This is where the article drives off the road and becomes 180 degrees wrong:
"Despite the Phillies' complaints, the draft, a system designed to funnel money away from workers and keep it in the pockets of ownership and management, is as American and as capitalistic as it gets. Baseball's shift from an anything-goes amateur market to the bureaucratic and centralized draft most resembles the process that established Wall Street as it exists today: Morganization."
Morganization or as Rockefeller called it, "combination" is not American free enterprise. Rockefeller was almost imprisoned for what he accomplished. It is rather, the work of something akin to fascism and almost always has to do with gaining: 1. a protected status by government intervention and involvement and, 2. securing especially favorable financing through the age-old, extremely corrupt central banking system stemming from Europe (established by royals and that other infamous family, name beginning with the letter "R.").

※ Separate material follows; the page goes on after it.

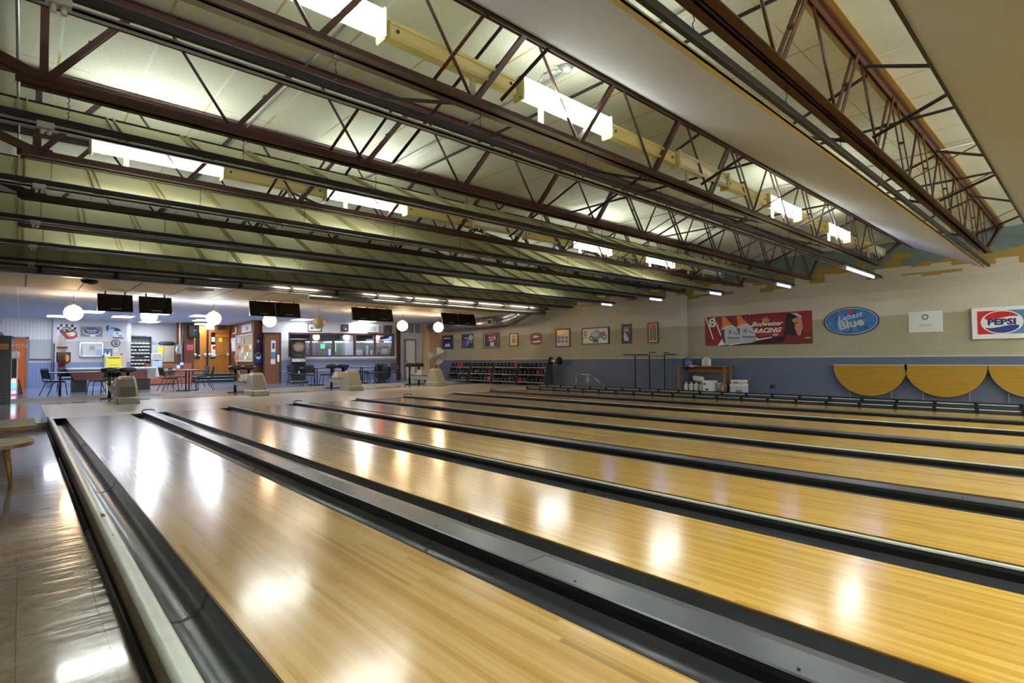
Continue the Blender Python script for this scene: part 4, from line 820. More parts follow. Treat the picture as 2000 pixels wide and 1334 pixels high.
def jug(label, x, y, z, m_='jug', s=1.0, tilt=None, cap='white', group='gallon jugs in the stand'):
    t = thing('jug', label, 'jug', (x, y, z), 0.2, group)
    b = MB().m(m_, True); pr = [(0.0, 0), (0.075, 0.004), (0.08, 0.02), (0.08, 0.16), (0.07, 0.19), (0.045, 0.225), (0.022, 0.24), (0.02, 0.262)]
    b.lathe([(r*s, h*s) for r, h in pr], (0, 0, 0), 8); b.build('body', t)
    b = MB().m(cap, True); b.cyl((0, 0, 0.256*s), (0, 0, 0.285*s), 0.024*s, 10); b.build('lid', t)
    b = MB().m(m_, True); b.tube([(0.0, -0.03*s, 0.235*s), (0.0, -0.085*s, 0.21*s), (0.0, -0.082*s, 0.12*s)], 0.011*s, 6); b.build('handle', t)
    return t
yj = lambda u: onX(u, 760, XR2-0.35).y
zi = 0.026
for k, (u, lb) in enumerate(((1340.5, 'pale yellow jug low in the stand, leftmost of the front row'), (1350.5, 'pale yellow jug low in the stand, second of the front row'), (1360.5, 'pale yellow jug low in the stand, third of the front row'), (1371, 'pale jug low in the stand, against the white carton'))): jug(lb, XR2-0.36, yj(u), zi, 'jug', 0.98)
jug('pale jug low in the stand beside the right post', XR2-0.36, yj(1414.5), zi, 'jug', 0.98)
# big plastic container lying on its side over the jugs
t = thing('plastic_container', 'white plastic container lying tilted on top of the jugs', 'container', (XR2-0.3, yj(1363), 0.33), 0)
b = MB().m('jug', True); q = Matrix.Rotation(math.radians(9), 3, 'X')
b.box(-0.10, 0.08, -0.16, 0.17, 0.0, 0.17, 0.03); b.v = [tuple(q @ Vector(v)) for v in b.v]; b.build('body', t)
b = MB().m('white', True); p0 = q @ Vector((0, 0.17, 0.10)); p1 = q @ Vector((0, 0.215, 0.10)); b.cyl(p0, p1, 0.03, 12); b.build('lid', t)
def carton(name, label, cat, x0, x1, y0, y1, z0, z1, m_, extra=None, rz=0):
    t = thing(name, label, cat, ((x0+x1)/2, (y0+y1)/2, z0), rz); b = MB().m(m_); w2, d2, hh = abs(x1-x0)/2, abs(y1-y0)/2, z1-z0
    b.box(-w2, w2, -d2, d2, 0, hh, 0.004); b.build('carton', t)
    b = MB().m('paper'); b.box(-w2-0.004, w2+0.004, -d2-0.004, d2+0.004, hh-0.04, hh+0.006); b.build('flap', t)
    if extra:
        b = MB(); 
        for mm, (a, c_, e, f_) in extra: b.m(mm); b.box(-w2-0.008, -w2, -a*d2, -e*d2, hh*c_, hh*f_)
        b.build('printed_label', t)
    return t
carton('cardboard_box', 'white carton with green mark in the middle of the stand', 'box', XR2-0.50, XR2-0.2, yj(1397), yj(1377), zi, zi+0.34, 'paper', [('green', (-.8, .6, -.4, .78)), ('blue', (-.5, .08, .1, .26))])
b = MB().m('labelgrey', True); y_ = yj(1402.5); b.lathe([(0, 0), (0.10, 0), (0.115, 0.27), (0.12, 0.275), (0.11, 0.26), (0.0, 0.255)], (XR2-0.26, y_, zi), 20); o = b.build('bucket'); tag(o, 'grey bucket in the stand between carton and right jug', 'bucket')
carton('cardboard_box', 'pale grey carton standing on the floor right of the stand', 'box', XR2-0.55, XR2-0.2, onX(1456, 770, XR2-0.4).y, onX(1430, 770, XR2-0.4).y, zf, zf+0.32, 'labelgrey', [('grey', (-.1, .1, .8, .5))])
carton('cardboard_box', 'flat tan-sided carton stacked on the pale grey carton', 'box', XR2-0.54, XR2-0.2, onX(1455, 770, XR2-0.4).y, onX(1432, 770, XR2-0.4).y, zf+0.327, zf+0.45, 'beige', [('grey', (-.5, .2, .2, .7))])
# things on top of the stand
zt = zsh+0.026
t = thing('water_jug', 'round blue plastic water jug on the stand top', 'jug', (XR2-0.26, yj(1341), zt), 0.3)
b = MB().m('bluejug', True); b.lathe([(0, 0), (0.11, 0.005), (0.125, 0.03), (0.125, 0.16), (0.11, 0.2), (0.07, 0.245), (0.03, 0.26), (0.028, 0.28)], (0, 0, 0), 18); b.build('body', t)
b = MB().m('jug'); b.box(-0.06, 0.06, -0.129, -0.12, 0.02, 0.16, 0.002); b.build('white_sticker', t)
b = MB().m('skyblue', True); b.cyl((0, 0, 0.275), (0, 0, 0.30), 0.034, 12); b.build('lid', t)
t = thing('milk_jug', 'white plastic jug with beige front on the stand top', 'jug', (XR2-0.27, yj(1378.5), zt), 0.0)
b = MB().m('white'); b.box(-0.10, 0.10, -0.115, 0.12, 0, 0.24, 0.02); b.m('beige'); b.box(-0.107, -0.1, -0.11, 0.04, 0.02, 0.22); b.build('body', t)
b = MB().m('white', True); b.cyl((0, 0.05, 0.235), (0, 0.05, 0.285), 0.03, 10); b.tube([(0, -0.09, 0.235), (0, -0.07, 0.28), (0, 0.0, 0.28), (0, 0.03, 0.25)], 0.012, 6); b.build('spout', t)
b = MB().m('paleblue', True); t = thing('cleaning_rag', 'crumpled blue and white rag hanging over the stand edge', 'rag', (XR2-0.45, yj(1358), zt))
rg_ = random.Random(3); nn = 10; vs = []
for i in range(nn+1):
    for j in range(nn+1):
        x = -0.10+0.2*j/nn; y = -0.12+0.24*i/nn; z = 0.02+0.02*rg_.random()
        if x < -0.06: z = -0.05*(1-abs(y)/0.12)+0.01*rg_.random(); x = -0.085
        vs.append((x+0.02*rg_.random()*(x > -0.06), y, z))
b.add(vs, [(i*(nn+1)+j, i*(nn+1)+j+1, (i+1)*(nn+1)+j+1, (i+1)*(nn+1)+j) for i in range(nn) for j in range(nn)]); b.m('blue'); b.ball((0.02, -0.03, 0.035), 0.03, 10, 6, (1, 1.6, 0.7)); b.build('cloth', t)
# outlet
p = onX(1509, 755, XR2-0.004); t = thing('wall_socket', 'small grey electrical socket low on the blue wall', 'socket', (p.x, p.y, p.z-0.05), R)
b = MB().m('darkgrey'); b.box(-0.06, 0.06, -0.05, 0, 0, 0.11, 0.008); b.build('box', t); b = MB().m('black'); b.box(-0.03, 0.03, -0.053, -0.05, 0.025, 0.05); b.box(-0.03, 0.03, -0.053, -0.05, 0.06, 0.085); b.build('outlet', t)
# garment rack
xg = XR-0.35; yg = lambda u: onX(u, 740, xg).y
t = thing('metal_rack', 'slim black metal rack with three posts by the right wall', 'rack', (xg, yg(1269), -0.05))
for u in (1241, 1269, 1298.5):
    b = MB().m('black_trim', True); b.cyl((xg, yg(u), -0.04), (xg, yg(u), 1.20), 0.020, 8); b.build('post', t, True)
    b = MB().m('black_trim'); b.box(xg-0.22, xg+0.22, yg(u)-0.03, yg(u)+0.03, -0.05, -0.02); b.build('base', t, True)
b = MB().m('steel', True); b.cyl((xg, yg(1241), 1.17), (xg, yg(1298.5), 1.17), 0.013, 8); b.build('top_rod', t, True)
for u0_, u1_, z_, r_ in ((1218, 1266, 1.22, 0.020), (1298.5, 1322, 1.22, 0.020), (1269, 1283, 1.29, 0.016), (1298.5, 1308, 1.28, 0.016)):
    b = MB().m('darkgrey', True); b.cyl((xg, yg(u0_), z_), (xg, yg(u1_), z_), r_, 8); b.build('arm', t, True)
for u in (1269, 1298.5):
    b = MB().m('black_trim', True); b.cyl((xg, yg(u), 1.15), (xg, yg(u), 1.30), 0.012, 6); b.build('arm_post', t, True)
for u in (1306, 1314, 1319):
    b = MB().m('black_trim', True); b.cyl((xg, yg(u), 1.2), (xg, yg(u-1), 0.0), 0.004, 5); b.build('hanging_wire', t, True)
# chrome stair rail
t = thing('handrail', 'small chrome handrail sloping down beside the right wall', 'handrail', (XR-0.5, onX(1140, 745, XR-0.5).y, -0.05))
yy = lambda u: onX(u, 745, XR-0.5).y
b = MB().m('chrome', True); x = XR-0.5; zt_ = 0.50
b.tube([(x, yy(1125.5), -0.05), (x, yy(1125.5), zt_-0.06), (x, yy(1127.5), zt_), (x, yy(1150), zt_)], 0.018, 10); b.build('front_loop', t, True)
b = MB().m('chrome', True); b.tube([(x, yy(1147), zt_-0.01), (x, yy(1147), -0.05)], 0.018, 10); b.tube([(x, yy(1149.5), zt_-0.01), (x, yy(1149.5), -0.05)], 0.018, 10); b.build('post', t, True)
b = MB().m('chrome', True); b.tube([(x, yy(1149), zt_), (x, yy(1155), zt_-0.03), (x, yy(1185), 0.02)], 0.018, 10); b.build('sloping_rail', t, True)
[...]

That system is not economic freedom (which Marx and Marxists call "capitalism") but collectivism. Thus, having corrupted freedom, it becomes the straw man for the other side of collectivism's coin, socialism. And whether the neo-fascists or the neo-Marxists are in power, the central cartel collective and its systemic corruption reap the rewards of the labor of people who either think they're free or think they're striving for it.

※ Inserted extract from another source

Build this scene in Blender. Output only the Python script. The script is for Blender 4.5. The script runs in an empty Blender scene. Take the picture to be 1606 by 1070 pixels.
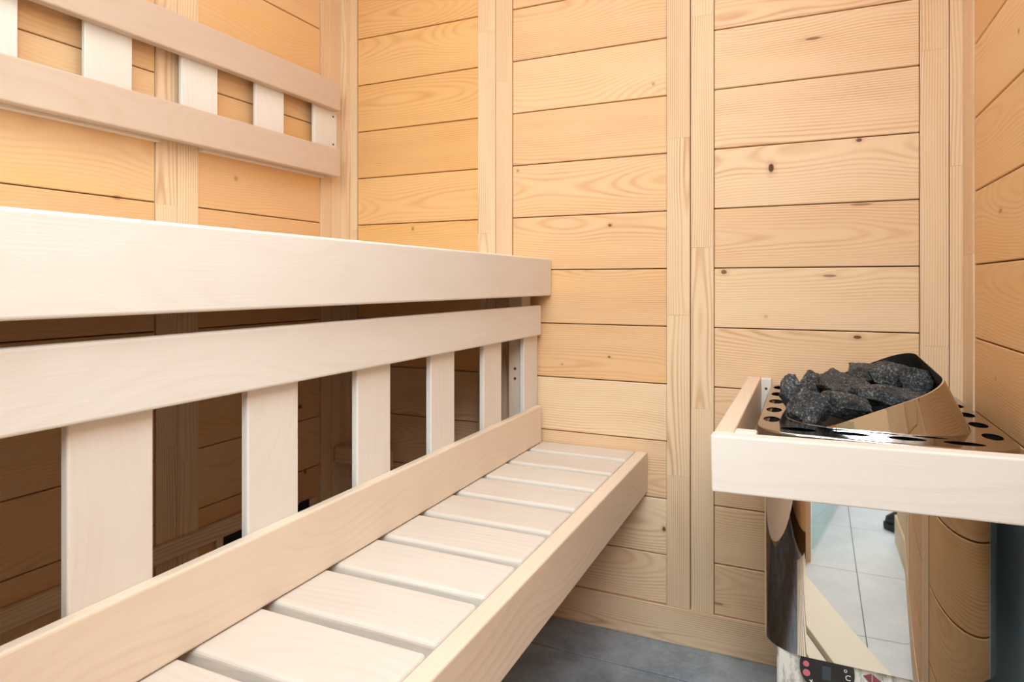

America was instead built upon the idea that markets should be kept free, especially free of government or bank cartel manipulation, and nationally guarded, not to play favorites, but to allow natural competition and natural opportunity to allow wealth to develop freely among an people engaging in the intercourse of commerce as they each choose, based on their own resources. And that is how America has worked to become the most thriving nation in the world. That kind of minimalist guardianship is how regulation should work, instead of what we see now, where America's and most nations' regulatory systems are "captured," by cartel collectivism, on an increasingly global scale.
So, I don't suggest drinking the socialist Kool-Aid of confusing true, American free enterprise with the orchestrated corruption collectivist "capitalism." And it is time to get beyond the manufactured, Orwellian-scale, false dichotomy of that perversion of freedom against it's even more directly corrupt "antithesis," of collectivist statism.